W&L’s Lincoln Lecture Series Features Speaker on Lincoln and Douglass
As one of Washington and Lee University’s Lincoln Lecture Series featured speakers, Diana Schaub, professor of political science at Loyola College in Maryland, will give a lecture on Thursday, March 4, at 7:30 p.m. in Room 327, Huntley Hall.
The topic of Dr. Schaub’s lecture, which is free and open to the public, is “Lincoln and Douglass,” comparing how Abraham Lincoln and Frederick Douglass viewed the Constitution.
Schaub also is a New Atlantis contributing editor, a member of the President’s Council on Bioethics and a member of the Hoover Institution Task Force on the Virtues of a Free Society. In 2001, she was the recipient of the Richard M. Weaver Prize for Scholarly Letters. From 1994 to 1995 she was a postdoctoral fellow of the Program on Constitutional Government at Harvard University.

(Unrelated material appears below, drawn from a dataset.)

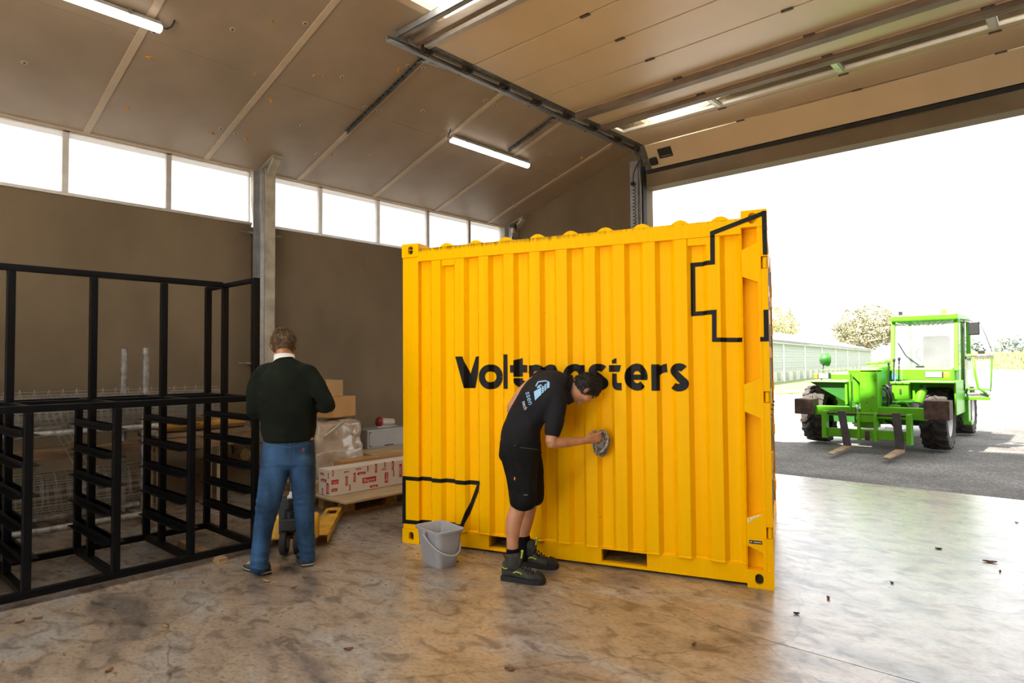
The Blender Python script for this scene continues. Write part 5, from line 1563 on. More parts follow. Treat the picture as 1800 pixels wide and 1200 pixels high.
# jeans
def jw(p):
    f = max(0.0, 1 - abs(p.z - 0.50) / 0.2) + max(0.0, 1 - abs(p.z - 0.12) / 0.16) * 1.2 + max(0.0, 1 - abs(p.z - 0.80) / 0.12) * 0.8
    return (sin(p.z * 120 + 5 * noise.noise(p * 6)) * 0.0028 + noise.noise(p * 16) * 0.004) * f + noise.noise(p * 9) * 0.002
b = MB()
limb(b, [q(508, 764, 4.87, .176, .118), q(508, 785, 4.87, .188, .135), q(507, 806, 4.87, .196, .140)], 28, pw=2.3)
limb(b, [q(484, 800, 4.85, .098, .128), q(481, 835, 4.82, .104, .112), q(472, 880, 4.78, .088, .092), q(463, 930, 4.75, .069, .078), q(457, 975, 4.72, .064, .072), q(455, 998, 4.71, .066, .076)], 22)
limb(b, [q(532, 800, 4.88, .094, .128), q(533, 835, 4.91, .094, .110), q(534, 885, 4.94, .080, .088), q(537, 930, 4.96, .068, .076), q(539.5, 965, 4.975, .061, .070), q(540, 984, 4.98, .061, .072)], 22)
jn = fuse('jeans', b, m_jean, pa, 0.009, 3, wrinkle=jw)
bv = BVHTree.FromObject(jn, bpy.context.evaluated_depsgraph_get()) if False else BVHTree.FromPolygons([tuple(v.co) for v in jn.data.vertices], [tuple(p.vertices) for p in jn.data.polygons])
def on_surface(bvh, px, py, off):
    d = (_F + _R * ((px - 900) / F_PX) + _U * ((600 - py) / F_PX)).normalized()
    h = bvh.ray_cast(CAM, d)
    return (h[0] - d * off) if h[0] is not None else None
def seam(name, bvh, pts, mat, parent, r=0.0022, off=0.0015):
    out = []
    for (a, c) in zip(pts[:-1], pts[1:]):
        n = max(2, int(sqrt((a[0] - c[0]) ** 2 + (a[1] - c[1]) ** 2) / 2.5))
        for k in range(n):
            p = on_surface(bvh, a[0] + (c[0] - a[0]) * k / n, a[1] + (c[1] - a[1]) * k / n, off)
            if p is not None: out.append(p)
    p = on_surface(bvh, *pts[-1], off)
    if p is not None: out.append(p)
    if len(out) < 2: return
    MB().tube(out, r, 6).build(name, mat, parent, smooth=True)
m_stitch = M_('denim_seam', (0.05, 0.095, 0.165), 0.85)
seam('back_pocket', bv, [(469, 782), (468, 812), (483, 817), (499, 808), (502, 786), (469, 782)], m_stitch, jn)
seam('back_pocket', bv, [(535, 786), (534, 806), (545, 816), (551, 806)], m_stitch, jn)
seam('yoke_seam', bv, [(463, 779), (508, 786), (551, 778)], m_stitch, jn)
seam('back_seam', bv, [(509, 774), (510, 800), (509, 812)], m_stitch, jn)
seam('cuff_stitch', bv, [(443, 996), (456, 1000), (470, 998)], m_stitch, jn); seam('cuff_stitch', bv, [(528, 981), (540, 985), (552, 981)], m_stitch, jn)
seam('waist_seam', bv, [(466, 773), (508, 777), (550, 772)], m_stitch, jn)
p_ = on_surface(bv, 544, 771, 0.003)
if p_ is not None: MB().cbox((0, 0, 0), (0.055, 0.012, 0.020), frame(p_, sA, dA, UPV)).build('leather_patch', M_('leather_patch', (0.30, 0.12, 0.05), 0.7), jn)
p_ = on_surface(bv, 533, 790, 0.002)
if p_ is not None: MB().cbox((0, 0, 0), (0.012, 0.008, 0.020), frame(p_, sA, dA, UPV)).build('pocket_tab', M_('red_tab', (0.32, 0.02, 0.03), 0.7), jn)
m_sn = M_('dark_sneaker', (0.055, 0.045, 0.038), 0.8, var=0.2, scale=20)
m_sole1 = M_('black_sole', (0.014, 0.014, 0.015), 0.7)
m_welt = M_('beige_sole_stripe', (0.42, 0.35, 0.26), 0.7)
hl = ground(469, 1010); tl = ground(430, 995); hl2 = hl
sh1, Ms1 = shoe('shoe', pa, hl, tl, 0.285, 0.052, m_sn, m_sole1, 0.105, 0.1, 0.026, m_welt)
hr_ = ground(541, 996); 
sh2, Ms2 = shoe('shoe', pa, hr_, hr_ + (tl - hl) * 0.55 + dA * 0.5, 0.285, 0.050, m_sn, m_sole1, 0.105, 0.1, 0.026, m_welt)
for so, Mz in ((sh1, Ms1), (sh2, Ms2)):
    for k in range(4):
        x = 0.15 + k * 0.025
        MB().tube([Mz @ Vector((x, -0.040, 0.058 - k * .005)), Mz @ Vector((x + .006, 0, 0.088 - k * .010)), Mz @ Vector((x, 0.040, 0.058 - k * .005))], 0.004, 6).build('lace', m_welt, so, smooth=True)

# ------------------------------------------------------------------ the bending man wiping the container
nC = Vector((sin(CROT), -cos(CROT), 0)); uC = Vector((cos(CROT), sin(CROT), 0))
pb = thing('person', 'man in a navy polo and black shorts bending to wipe the yellow container', 'person', (-3.05, 3.55, 0))
sB = (_R * 0.16 - _U * 0.20 - _F * 0.33).normalized()     # left shoulder to right shoulder
sP = (-_F * 0.95 + _R * 0.10 - _U * 0.05).normalized()        # across the pelvis
fB = (_R * 0.92 + _F * 0.25).normalized()
def r(px, py, dep, rx, ry, s=sP): return (at(px, py, dep), rx, ry, s)
hf = (_R * 0.55 - _U * 0.83 + _F * 0.22).normalized(); hc = (_R * 0.83 + _U * 0.55 + _F * 0.10); hc = (hc - hf * hc.dot(hf)).normalized(); hx = hf.cross(hc)
MhB = frame(at(1027.5, 683, 4.77), hx, hf, hc)
b = MB()
head(b, MhB)
limb(b, [r(985, 673, 4.79, .07, .06, sB), r(1000, 675, 4.785, .056, .056, sB), r(1016, 680, 4.775, .055, .058, sB)])
limb(b, [r(916, 800, 4.71, .13, .11), r(917, 760, 4.71, .13, .105), r(930, 728, 4.73, .13, .10, sB), r(950, 700, 4.745, .145, .095, sB), r(970, 682, 4.765, .13, .075, sB), r(988, 674, 4.785, .07, .055, sB)])
# right arm to the cloth
limb(b, [r(978, 700, 4.66, .05, .05), r(973, 740, 4.60, .047, .047), r(969, 776, 4.555, .041, .041)])
limb(b, [r(968, 777, 4.555, .041, .041), r(985, 778, 4.60, .042, .039), r(1008, 776, 4.665, .036, .033), r(1031, 773.5, 4.72, .028, .024)])
WB = at(1031, 773, 4.725)
hand(b, WB, (_R * 0.9 + _F * 0.35 + _U * 0.12), (_F * 0.85 - _R * 0.4 - _U * 0.2), (_U * 0.9 - _F * 0.2), 0.62, 0.97)
# left arm, bent behind the torso with the hand on the thigh
limb(b, [r(944, 668, 4.95, .048, .048), r(921, 686, 5.00, .044, .044), r(899, 717, 5.00, .040, .040)])
limb(b, [r(899, 719, 5.00, .039, .039), r(914, 748, 4.96, .036, .036), r(938, 778, 4.90, .026, .024)])
hand(b, at(938, 778, 4.90), -_U * 0.8 + _R * 0.35, -_F * 0.3 - _R * 0.8, _F * 0.5 + _U * 0.3, 0.30)
# legs
RL = [(914, 800, 4.64), (915, 878, 4.60), (902, 920, 4.60), (901, 950, 4.60), (901, 988, 4.60)]
limb(b, [r(914, 800, 4.65, .075, .085), r(916, 850, 4.61, .066, .074), r(912, 888, 4.60, .056, .061), r(903, 917, 4.60, .054, .058), r(901, 948, 4.60, .041, .044), r(901, 970, 4.60, .036, .038), r(903, 1003, 4.60, .035, .038)])
limb(b, [r(922, 800, 4.80, .075, .085), r(933, 850, 4.86, .064, .070), r(931, 885, 4.88, .054, .058), r(926, 912, 4.90, .051, .054), r(921, 940, 4.91, .040, .042), r(921, 962, 4.91, .036, .038), r(925, 982, 4.91, .034, .036)])
bodyB = fuse('body', b, m_skin, pb, 0.005, 4)
hB = hair_cap(MhB, .079, .101, .119, 1.20, 2.0, 0.06, 8).build('hair', m_hair2, pb, smooth=True, world=True)
tufts(hB, MhB, 1500, 0.017, 0.0026, 6, m_hair2)
for s in (-1, 1):
    e_ = MB(); ellipsoid(e_, MhB @ T(s * .031, .079, .012), .010, .008, .008, 10, 8); e_.build('eye', m_eye, pb, smooth=True, world=True)
    e_ = MB(); ellipsoid(e_, MhB @ T(s * .031, .088, .033), .019, .006, .005, 10, 8); e_.build('eyebrow', m_hair2, pb, smooth=True, world=True)
# polo shirt
def pw_(p):
    return noise.noise(Vector((p.x * 7, p.y * 7, p.z * 9))) * 0.007 + noise.noise(p * 24) * 0.0025
b = MB()
limb(b, [r(915, 786, 4.71, .160, .150), r(915, 764, 4.71, .158, .147), r(923, 738, 4.725, .156, .135, (sP + sB).normalized()), r(941, 708, 4.74, .172, .124, sB), r(960, 687, 4.755, .180, .112, sB), r(978, 676, 4.77, .150, .090, sB), r(992, 673, 4.78, .085, .072, sB)], 28)
limb(b, [r(968, 688, 4.72, .08, .075), r(980, 700, 4.66, .076, .074), r(976, 732, 4.61, .070, .068), r(971, 762, 4.575, .063, .061)], 20)
limb(b, [r(965, 672, 4.86, .08, .075), r(952, 664, 4.92, .066, .064), r(944, 668, 4.94, .058, .056)], 20)
polo = fuse('polo_shirt', b, m_polo, pb, 0.009, 4, wrinkle=pw_)
# turned-up collar
b = MB()
ax = (at(1003, 676, 4.785) - at(985, 672, 4.78)).normalized()
cc = at(1000, 676, 4.783)
rg = [ring(cc - ax * 0.022, ax, sB, .094, .084, 28), ring(cc - ax * 0.002, ax, sB, .082, .076, 28), ring(cc + ax * 0.012, ax, sB, .078, .072, 28), ring(cc + ax * 0.010, ax, sB, .072, .067, 28), ring(cc - ax * 0.016, ax, sB, .08, .07, 28)]
b.loft(rg, caps=False); b.build('shirt_collar', m_polo, polo, smooth=True)
ct = at(1004, 707, 4.70)
MB().bar(at(994, 688, 4.715), at(1004, 709, 4.70), 0.055, 0.010, up=-_F).build('collar_tip', m_polo, polo, bevel=0.003)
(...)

Schaub has taught at the University of Michigan at Dearborn and served as assistant editor of the National Interest. She is the author of Erotic Liberalism: Women and Revolution in Montesquieu’s Persian Letters (Rowman and Littlefield, 1995), along with a number of book chapters and articles in the fields of political philosophy and American political thought.
Schaub’s work also has appeared in the New Criterion, the Public Interest, the American Enterprise, the Claremont Review of Books, Commentary, First Things, the American Interest and the City Journal.
She earned an A.B. from Kenyon College, where she was elected to Phi Beta Kappa, and an M.A. and Ph.D. from the University of Chicago.